24 mars [1837], vendredi, midi ½
Bonjour, mon cher petit homme adoré. Il faut bien que ce soit pour vous pour que j’aie le courage de mettre le nez hors de mes couvertures. Il est vrai que de vous dire « mon Toto, je vous aime de toute mon âme », me réchauffe jusque dans les entrailles, de vous voir me brûle sans me consumer comme le buisson ardent de l’histoire sainte.
Je tousse à m’arracher la gorge. O doux printemps comme dit [illis.]. Si tu continues encore quelques jours comme ça tu feras fleurir les engelures et épanouir les catarrhes.

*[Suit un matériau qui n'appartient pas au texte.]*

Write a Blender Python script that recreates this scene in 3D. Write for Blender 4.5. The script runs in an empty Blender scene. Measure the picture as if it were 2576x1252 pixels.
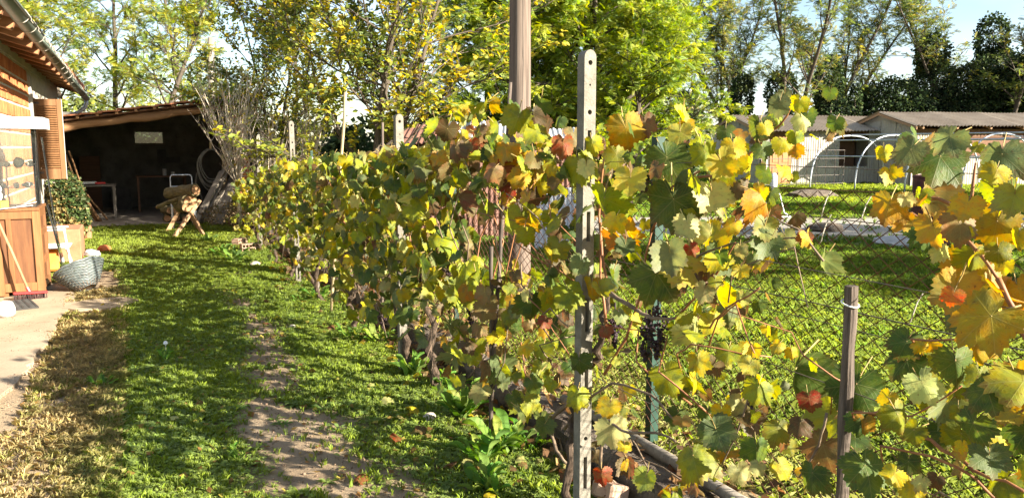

Je vais copire vos vers latins que j’ai la prétention de comprendre mieux que vous-même et pour [illis.] [sottarum ?] satyres [inimitabitur ?] [illis.] hein ? En voilà du latin soigné et qui réveillerait un mort de trois mille ans si la trompette du jugement dernier n’en avait pas pris le monopole… Je vous aime, mon cher adoré, je vous aime bien plus que vous ne le savez, car il y a bien des larmes et bien des joies que vous ne vous expliquez pas et dont vous ne vous doutez pas, parce que vous ne savez pas jusqu’où je vous aime. Toto, je t’aime mon pauvre amour.